Tuesday, October 24, 2006

The Crucible as Crucible

My poster collection tells me that today is the three year anniversary of my debut at the Old Opera House. I have mentioned the circumstances of my winding up there before, at least in passing. Yet I wanted to explain more of its significance on a person level for me.

For starters, a recap of how I ended up in the production.

I had had no luck in local community theatre after graduating high school. So I tried my hand at a monthly reader's theatre. Each month a play would be selected, parts would be handed out, and the group would cold read it there at the meeting, and discuss it for a bit at the end of the evening.

On my third or fourth trip to this activity, I was told by the organizers that the Old Opera House in Charles Town, West Virginia, was still running short on men for their production of The Crucible. So I called the director, was given a part, and arrived for my first read-through sometime in August. Hence, the beginning of my association with the place. (And thus far the only time I got into a show without having to audition.) I played Thomas Putnam.

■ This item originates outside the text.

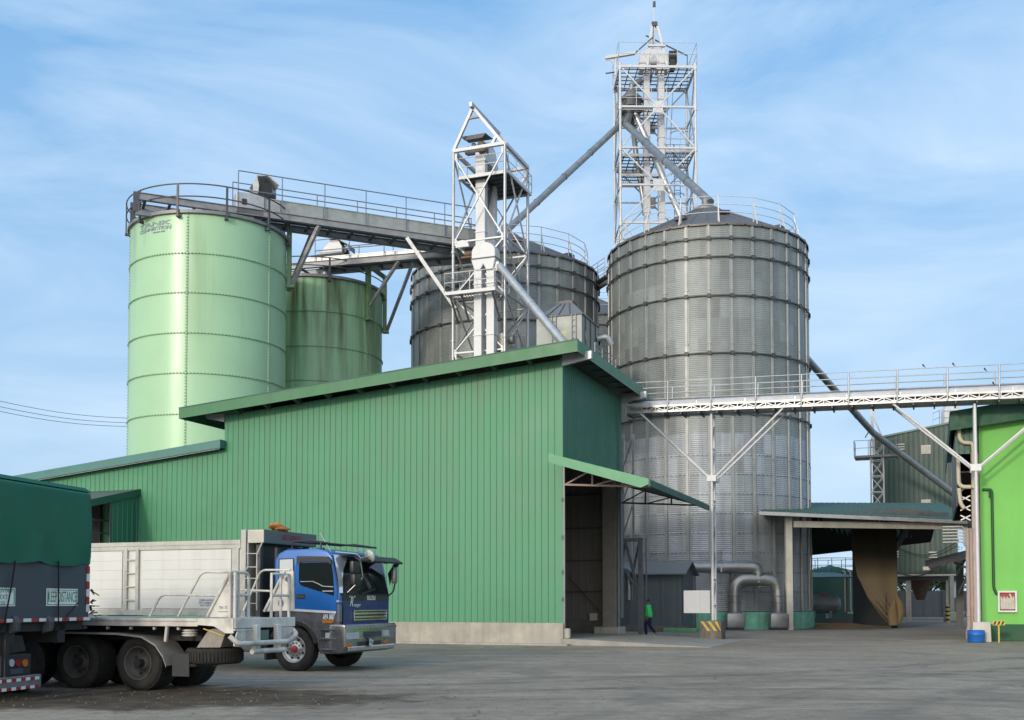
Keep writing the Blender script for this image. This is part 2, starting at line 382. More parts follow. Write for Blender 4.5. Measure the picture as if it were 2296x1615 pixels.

I suppose one could not have asked for a better first time experience with a theatre company. First, I had the excellent words of Arthur Miller to work with. It also happened to be the year of the 50th anniversary of the Crucible's original opening, which was noted by local press. And, we had a full house nearly every night, (a rarity for a non-musical) because the play was on the curriculum o just about every local high school. Students and teachers alike cam from everywhere to see the production.

The best part, however, was the 100% dedication of everyone involved.

I have been in many plays, and worked with many fine people. Many people I have worked with more than once. So the Crucible was by no means the only high quality production I have been in at the Opera House. But it does rank in my memory as the one show where there was zero doubt about the excitement and commitment to excellence on the part o every single cast member and crew member. From the sound design and lights, the set construction and acting. From the oldest actor in our cast, to the youngest at around age 11, everyone took every moment seriously, and still enjoyed themselves. (Something most 11 year olds these days are not exactly known for.)

The cast bonded very well, and although I am not close to any of them at this point, some of them are still counted as my friends. The more important thing though, was that at the time of the show we all got pretty close, and it allowed me to be comfortable in what was at the time, a strange theatre. Doing so did feel uncomfortable and awkward at first, so the camaraderie that developed was, in a fashion, responsible for my survival of this baptism by fire into a new theatre world.

Though there was initial awkwardness and discomfort performing on a stage other than the one I was used to (in college), my inhibitions burned away faster because of the nature of the cast and crew. In that sense, being in the Crucible, did in fact act like an actual crucible for me...burning off the impurities of my initial insecurities. It showed me that I still had it, even though college was behind me. I was no fluke. I had what it required to be an actor, without a need for the security blanket of people I went to college with.

Three years to the day, it is a lesson I have held on to.

2 comments:

Suzan Abrams, email: suzanabrams@live.co.uk said...

How wonderful this early experience with theatre, Ty.

I wonder: did you cling on to any romantic illusions afterwards, that would be deemed the perfect memory in later years of what theatre was all about and in so doing, did subsequent performances appear to fall short of expectations or that you would feel short-changed because the first time arrived & fled so perfectly?

It's like me on discovering contemporary British fiction which stays an immense passion to this present day. Reading Iris Murdoch, Martin Amis & Margaret Drabble amongst others made for such excellent memories that newer books today by different authors just cannot match that early feeling of a self-declared ecstasy when I first discovered the fiction I would learn to write and wove dreams out of them.

cheers

Ty Unglebower said...

Susan...

There was a little bit of that, for no cast has ever quite come together like that onehas. But other shows have compensated by being great in other ways in which the Crucible may have lacked. so it tends to even out.